Afterwards it can be checked whether each species and reaction can appear in a steady state or growth state of the network during simulation by pushing the "Check Model" button. Results are displayed in the "Model-Checking" tab.
The analysis is performed in two steps.
First, the chemical organizations of the initial network are computed. In this step, species that cannot appear in a steady state or growth state are detected. If such species are identified, the network is processed a second time after adding an inflow for species whose concentration is set to a non-zero concentration at a given time-point ( e.g., by an initial concentration). If still some species or reactions do not appear in any organization, they cannot be present in the model during simulation.

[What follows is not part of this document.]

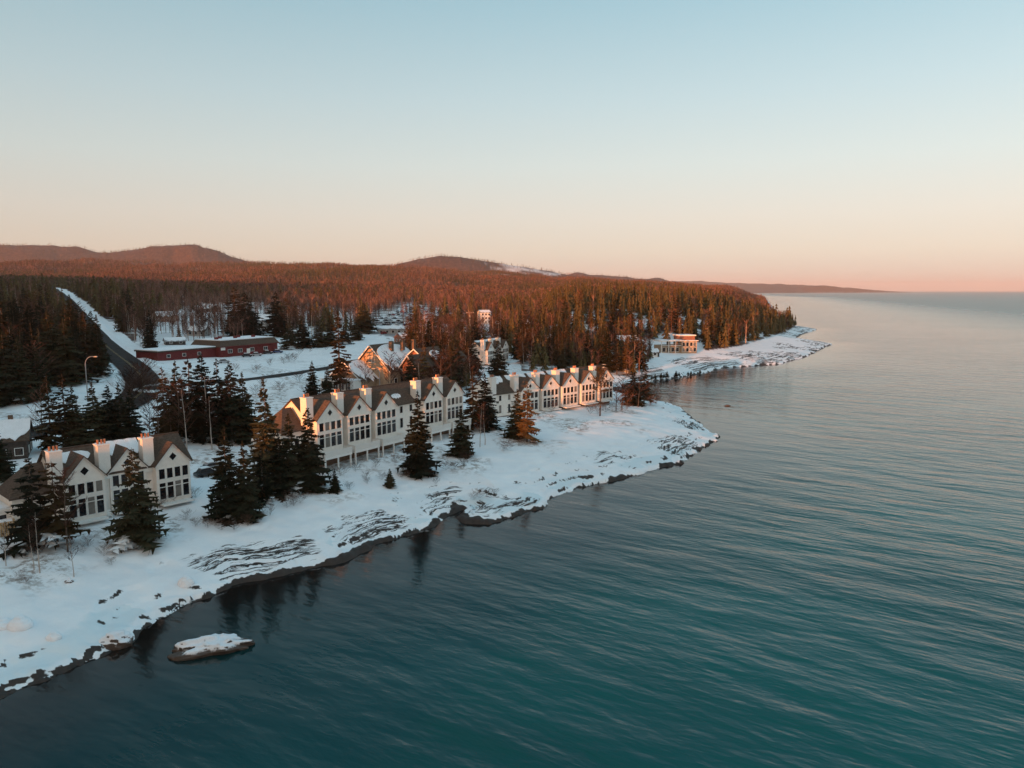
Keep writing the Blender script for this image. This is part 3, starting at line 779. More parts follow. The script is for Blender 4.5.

This is because they are neither set to a non-zero concentration at a specific time-point nor can they be produced at positive rate. If they have a non-zero concentration during simulation, this hints to inconsistencies between the kinetic laws and the stoichiometric structure of a network. If no kinetic laws are available, this hints to problems in the stoichiometric structure. Such problems often include reactions set to irreversible despite their kinetic laws producing negative fluxes, missing reactions or inconsistent stoichiometries (e.g., not mass-balancing).
Known Issues
On 64 bit systems there is no Java Plugin from Sun available. Thus only web browsers with integrated Java support, e.g.
Konqueror can be used. This issue should be resolved with Java 7.0.